Petit acknowledged that the council had killed off some bad local laws but had retained permits. He raised a number of questions about permits — who decides, what is the criteria, in what areas do they apply?

Petit said: “MCAT would oppose any permits. We wouldn’t [apply for one]. And if they want to fine us, we’ll see them in court. We need to stick together to kill the rest of the bad laws.”

Petit added that a village is a place where you can "measure what [council] thinks about the community by whether or not they allow people to peacefully protest and get their views out in the public.”

The camping ban has been amended to include: “camping for recreational purposes is not permissible in other public areas unless (a) a person is homeless or is in need of secure accommodation (b) a person is experiencing challenging circumstances and is in need of additional support.”

This is still too much for Spike from the Homeless Persons Union, who told the protest: “These by-laws enshrine in legislation a centralisation of power with increased power to the council officers to … stop and interrogate people who are already having a difficult time. The Homeless Persons Union is concerned about the impact that these by-laws will have on people already experiencing discrimination and vilification in the media.

“Fundamentally, the public space belongs to the public. Any law or regulation that attempts to prescribe where and when people can sit, lie down, have a rest, have a drink, tie up their pets is wrong.

“[This law] provides council with the right to stop and interrogate. It’s undemocratic; it’s overreach. It’s going to disproportionately impact on people on the street.”

Australian Services Union organiser David Nunns has been a resident of the area for many years. He said: “This is one of the most anti-democratic and regressive things I’ve seen from the City of Moreland. We all like to claim that this is the Republic of Moreland and it must become that, not just in theory but in practice.”

Nunns recently saw an elderly man enjoying a bottle of beer in the Coburg Mall. “It was not a public order issue.
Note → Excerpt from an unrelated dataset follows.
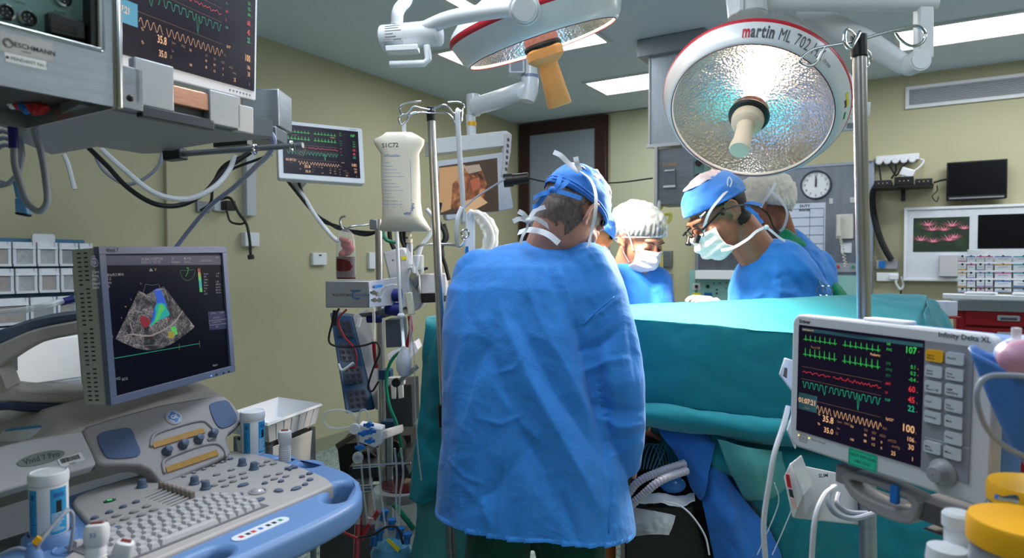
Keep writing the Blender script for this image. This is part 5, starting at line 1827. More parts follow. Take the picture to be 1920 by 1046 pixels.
# column and base below
MB().box((0.15,0.33,0.46),(0.34,0.36,0.80)).build('column',mat('shadow_grey_plastic',rgb(120,118,122),0.6),us,bevel=0.03)  # column in one even grey
MB().box((0.16,0.30,0.10),(0.5,0.62,0.10)).build('base',M_TAUPE,us,bevel=0.03)
for sx in (-.06,.38):
	for sy in (.02,.58):
		b = MB().cyl((sx - 0.02,sy,0.06),(sx + 0.02,sy,0.06),0.06)
		b.build('caster',M_RUBBER,us)
# sloping fascia with speakers and two amber displays
FT = MX(((1,0,0,0),(0,0.755,0.655,0.272),(0,-0.655,0.755,ZD),(0,0,0,1)))
# local: x along, z up the slope, y into it
FM = UM @ FT
def FP(px,py,y=0.0):
	return FL(FM,px,py,y)
fo_px = [(155,806),(162,799),(205,785),(300,759),(380,745),(405,741),(420,742),(434,752),(455,780),(455,790),(446,800),(430,812),(425,824),(434,850),(395,870),(312,906),(300,905),
		(292,893),(280,880),(262,872),(230,871),(194,872),(182,868),(174,852),(160,820)]
fas = MB().prism(FLQ(FM,fo_px),0,0.035)
fo_ = fas.build('fascia',M_TAUPE,us,M=FT,bevel=0.006,bseg=3)
def fpart(name,mb,m,parent=None,**k):
	return mb.build(name,m,us,M=FT,**k)
# left cover panel with the badge
cv = [(0,0)]
cover_px = [(154,807),(160,822),(175,853),(181,869),(176,873),(100,893),(0,922),(-80,945),(-90,855),(0,836),(60,822),(110,814)]
fpart('side_cover',MB().prism(FLQ(FM,cover_px,-0.001),-0.001,0.03),M_OFFW,bevel=0.004)
# hood behind the fascia
hood = MB()
tops = [(-140,842),(0,812),(80,795),(155,770),(200,752),(300,741),(345,738),(405,738)]
ftop = FLQ(FM,[(-90,856),(0,838),(100,816),(155,806),(205,785),(300,759),(380,745),(418,742)])
vs = []
for (x,z) in ftop:
	p = FT @ V((x,0.004,z)); vs.append(p)
for (x,z),(a,b) in zip(ftop,tops):
	p = FT @ V((x,0.004,z)); vs.append(V((p.x - 0.005,p.y + 0.10,p.z + (0.035 if a > 120 else -0.06 if a < 50 else -0.02))))
for (x,z) in ftop:
	p = FT @ V((x,0.004,z)); vs.append(V((p.x - 0.02,p.y + 0.30,p.z + 0.02)))
for (x,z) in ftop:
	p = FT @ V((x,0.004,z)); vs.append(V((p.x - 0.02,p.y + 0.34,ZD - 0.1)))
n = len(ftop)
hood.add(vs,[(r * n + i,r * n + i + 1,(r + 1) * n + i + 1,(r + 1) * n + i) for r in range(3) for i in range(n - 1)])
hood.build('hood',M_BEIGE,us,angle=50,solid=0.004)
# fascia grooves around the displays: raised lips
for pts in ([(282,838),(290,815),(330,800),(375,789),(392,797),(404,815),(390,826)],[(308,888),(306,866),(330,852),(375,836),(405,832),(420,843),(425,858)]):
	q = [FT @ V((x,-0.001,z)) for x,z in FLQ(FM,pts)]
	MB().tube(smooth_path(q,6),0.004,8).build('groove_lip',M_TAUPE,us,angle=180)
amb = mat('amber_lcd',rgb(158,118,52),0.35,0,0.12,60,emit=(0.35,0.2,0.04,1),estr=0.05)
for q in ([(284,831),(380,803),(384,812),(288,841)],[(309,877),(405,844),(409,854),(313,887)]):
	pts = FLQ(FM,q)
	b = MB().prism(pts,-0.0035,0.001); fpart('amber_display',b,amb)
for q,nm in (([(183,822),(190,812),(215,806),(236,803),(247,808),(254,826),(262,845),(259,854),(240,859),(208,860),(197,855),(188,840)],0),
			([(392,762),(398,756),(415,752),(426,753),(434,764),(443,780),(442,790),(430,799),(415,803),(405,796),(397,780)],1)):
	pts = smooth2(FLQ(FM,q),4)
	fpart('speaker_grille',MB().prism(pts,-0.003,0.001),mat('speaker_mesh',rgb(82,102,138),0.6,0,0.3,900,0.9,700),angle=60)
for px,py in ((312,847),(342,835),(371,825),(398,815)):
	x,z = FP(px,py)
	b = MB().lathe([(0.0115,0),(0.0115,0.004),(0.0095,0.012),(0.0085,0.017),(0.005,0.019),(0.001,0.0192)],MX.Translation((x,0.0,z)) @ MX.Rotation(pi / 2,4,'X'),20)
	fpart('display_knob',b,M_SLATE)
x,z = FP(325,783)
bd = MB().use(M_BEIGE).lathe([(0.021,0),(0.020,0.003),(0.0175,0.004)],MX.Translation((x,0,z)) @ MX.Rotation(pi / 2,4,'X'),36)
bd.use(mat('badge_blue',rgb(70,118,178),0.4)).lathe([(0.0175,0.004),(0.001,0.0042)],MX.Translation((x,0,z)) @ MX.Rotation(pi / 2,4,'X'),36)
bd.use(M_WPLAS)
for r_ in (0.0160,):
	bd.ribbon([(x + r_ * cos(a),z + r_ * sin(a)) for a in [2 * pi * k / 36 for k in range(37)]],0.0009,-0.0046)
for k in range(4):
	a0 = k * pi / 2 + 0.4
	bd.ribbon([(x + 0.0135 * cos(a0 + t) * (1 - 0.05 * t),z + 0.0135 * sin(a0 + t)) for t in [q / 6 * 0.8 for q in range(7)]],0.0014,-0.0046)
bd.text('GE',x,z - 0.005,0.0145,y=-0.0047,align='CENTER',bold=0.02)
fpart('round_badge',bd,None)
# badge and barcode label on the side cover
x,z = FP(78,859,-0.002)
x2,z2 = FP(118,849,-0.002)
an = atan2(z2 - z,x2 - x)
el = MB().use(mat('badge_grey_green',rgb(128,134,130),0.4))
L_ = sqrt((x2 - x) ** 2 + (z2 - z) ** 2)
ring = [(x + L_ * 1.08 * cos(a) * cos(an) - 0.0135 * sin(a) * sin(an),z + L_ * 1.08 * cos(a) * sin(an) + 0.0135 * sin(a) * cos(an)) for a in [2 * pi * k / 40 for k in range(40)]]
el.prism(ring,-0.003,0)
el.use(mat('badge_lettering',rgb(60,66,74),0.4)).text('Vivid 7 Pro',x,z,0.0175,y=-0.0034,align='CENTER',rot=an,bold=0.015,sx=0.85)
el.v = [V((v.x + 0.0055 * sin(an) * 0,v.y,v.z)) if v.y > -0.0033 else V((v.x,v.y,v.z - 0.0055)) for v in el.v]
fpart('model_badge',el,None,smooth=False)
bc = MB().use(M_PAPER).prism(FLQ(FM,[(107,862),(151,848),(160,862),(115,877)],-0.002),-0.0025,0)
bc.use(M_INK)
xa,za = FP(112,861,-0.003); xb,zb = FP(148,851,-0.003); xc,zc = FP(116,869,-0.003)
rn = random.Random(5); u = 0
while u < 0.98:
	wd_ = rn.choice((0.012,0.02,0.028));
	a = (xa + (xb - xa) * u,za + (zb - za) * u); b = (xa + (xb - xa) * (u + wd_),za + (zb - za) * (u + wd_)); dx,dz = (xc - xa),(zc - za)
	bc.add([(a[0],-0.003,a[1]),(a[0] + dx,-0.003,a[1] + dz),(b[0] + dx,-0.003,b[1] + dz),(b[0],-0.003,b[1])],[(0,1,2,3)])
	u += wd_ + rn.choice((0.012,0.02))
x,z = FP(136,868,-0.003); bc.text('FAM',x,z - 0.003,0.007,y=-0.003,align='CENTER',rot=an)
fpart('barcode_label',bc,None,smooth=False)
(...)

There was no threat to people’s safety and well being. It was just an old geezer enjoying the afternoon.

“People have posted on social media about having a glass of wine at Harmony Park in the summer over some fish and chips. Now that would have a fine because it may not be a prescribed area.
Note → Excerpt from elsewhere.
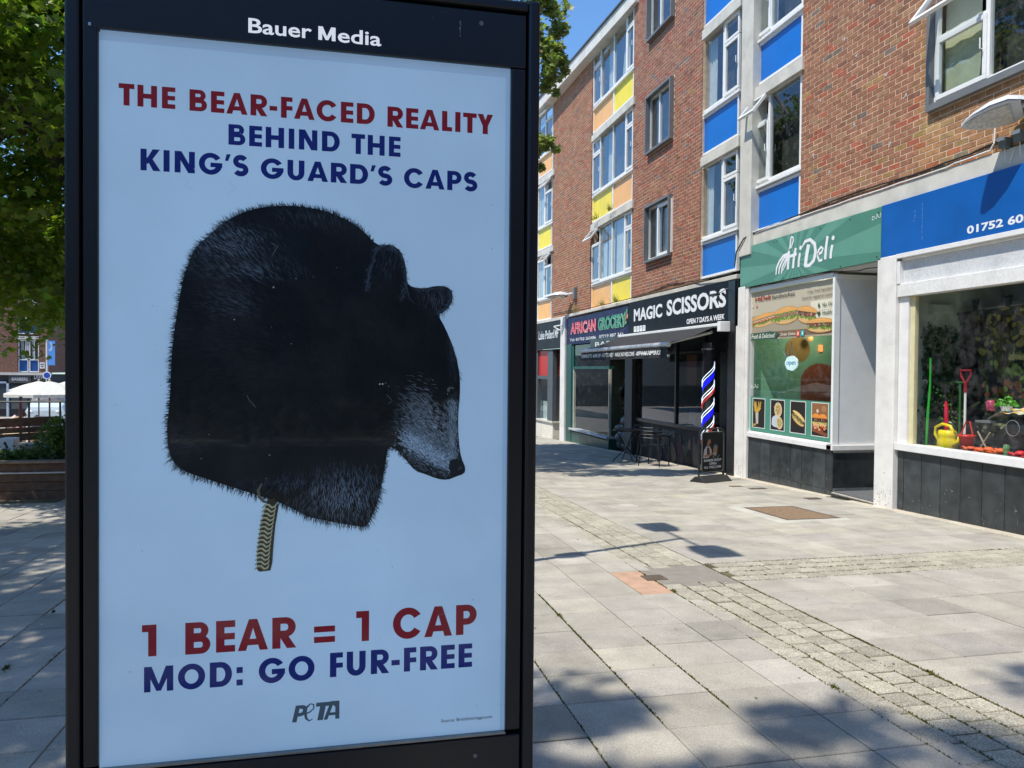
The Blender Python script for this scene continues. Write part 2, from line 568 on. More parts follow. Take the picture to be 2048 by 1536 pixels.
mb = MB(); mb.box(-.590, .452, KY - .004, KY + .24, 2.412, 2.438); mb.build('top_cap', M_KIOSK, kiosk, bevel=.006)
mb = MB(); mb.box(-.585, .447, KY + .003, KY + .03, g0 + .02, .5575)
ftr = mb.build('footer_panel', M_KIOSK, kiosk, bevel=.003)
mb = MB(); mb.box(-.5535, .409, KY + .002, KY + .03, .5615, .566); mb.build('glazing_bead', mk('dull_aluminium', (.25, .26, .26), .35, 20, .2, metal=.8), kiosk)
mb = MB(); mb.box(-.589, .451, KY + .045, KY + .235, g0, 2.41); mb.build('cabinet', M_KIOSK, kiosk)
for x, z in ((.33, 2.372), (-.40, 2.372), (.33, .513), (-.40, .513)):
    mb = MB(); mb.tube([(x, KY + .005, z), (x, KY, z)], .0055, 14)
    mb.build('bolt', M_GREYM, kiosk)
mb = MB()
mb.box(-.572, -.566, KY + .0005, KY + .004, 2.272, 2.279)
mb.build('corner_screw', mk('bright_steel', (.7, .7, .7), .25, 20, .1, metal=1), kiosk)
pr = Print((0, KY + .0026, 0), (1, 0, 0), (0, 0, 1))
WH = (.74, .76, .78)
pr.text('Bauer', -.2275, -.0824, 2.2915, 2.3265, WH, offset=.016)
pr.shapes(GL['M'][3], -.0673, 2.2915, .0362, .0325, WH)
pr.text('edia', -.0215, .0822, 2.2900, 2.3245, WH, offset=.016)
pr.build('maker_lettering', mk('emissive_letter', (.8, .82, .84), .4, 3, .03, emis=(.9, .95, 1), estr=.32), kiosk)  # white emission added so the header letters come out brighter
pr = Print((0, KY + .0024, 0), (1, 0, 0), (0, 0, 1))
random.seed(3)
for (cx, z0, z1, a) in ((-.30, 2.36, 2.39, .3), (.277, 2.335, 2.37, .22), (-.315, 2.395, 2.402, .5)):
    z = z1
    while z > z0:
        w = random.uniform(.0006, .0016); h = random.uniform(.002, .006)
        pr.ell(cx + random.uniform(-.001, .001), z, w, h, (a, a, a * .95), n=8, jag=.3); z -= h * 1.7
pr.build('bird_dropping_streak', M_PRINT, kiosk, kind='stuff')

YP = KY + .015
WHITE = (.62, .645, .66)
pp = Print((0, YP, 0), (1, 0, 0), (0, 0, 1), dz=1.5e-5)
pp.rect(-.5535, .5665, .409, 2.2705, (.52, .545, .58))
pp.rect(-.5535, .5665, .397, 2.247, WHITE)
poster = pp.build('poster', M_POSTER, kiosk)
pp = Print((0, YP - .0003, 0), (1, 0, 0), (0, 0, 1), dz=1.5e-5)
RED = (.25, .008, .014); NAVY = (.006, .015, .115)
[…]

“These laws are motivated by some political activity last year where the Victoria Police sought to influence the council to stop a particular rally. No council should have the power to shut down any rally.”

Local Moreland councillor and Socialist Alliance member Sue Bolton said she was proud she had initiated the protest to defend free speech outside the July council meeting.

“Without that protest, most Moreland residents would not have known about the plans to propose anti-democratic and discriminatory local laws. The protest and the public concern was effective in ensuring some of the worst local laws were deleted.”

Bolton highlighted the hypocrisy whereby councils over-regulate the activities of ordinary people in a public place while only lightly regulating or not regulating corporations.

She said Socialist Alliance members had been involved in free speech campaigns all over Australia — in Brisbane, Wollongong, Hobart, Adelaide, Perth and Darwin — mostly over the right to set up community stalls in public places.

She added that Socialist Alliance wants to defeat these undemocratic local laws in Moreland and then turn our attention to other local councils with undemocratic local laws on their books.

“We don’t believe there should be permits for street stalls. As long as permits exist, they can be rejected,” she said.

Caroline Beattie from Librarians for Refugees explained that the Busk for Free Speech rally was occurring opposite the free speech monument. This monument marks the occasion when Noel Counihan, a renowned artist and member of the Communist Party of Australia, was arrested and jailed for addressing a street meeting in Brunswick in the 1930s. Beattie said we need to resist, just like Counihan, after whom Moreland Council’s art gallery is named.

People can speak about the issue at a meeting in October and the council will have a final vote on the General Local Law in November or December.

A local campaign group called Free Speech Moreland has been established to oppose anti-democratic and discriminatory local laws.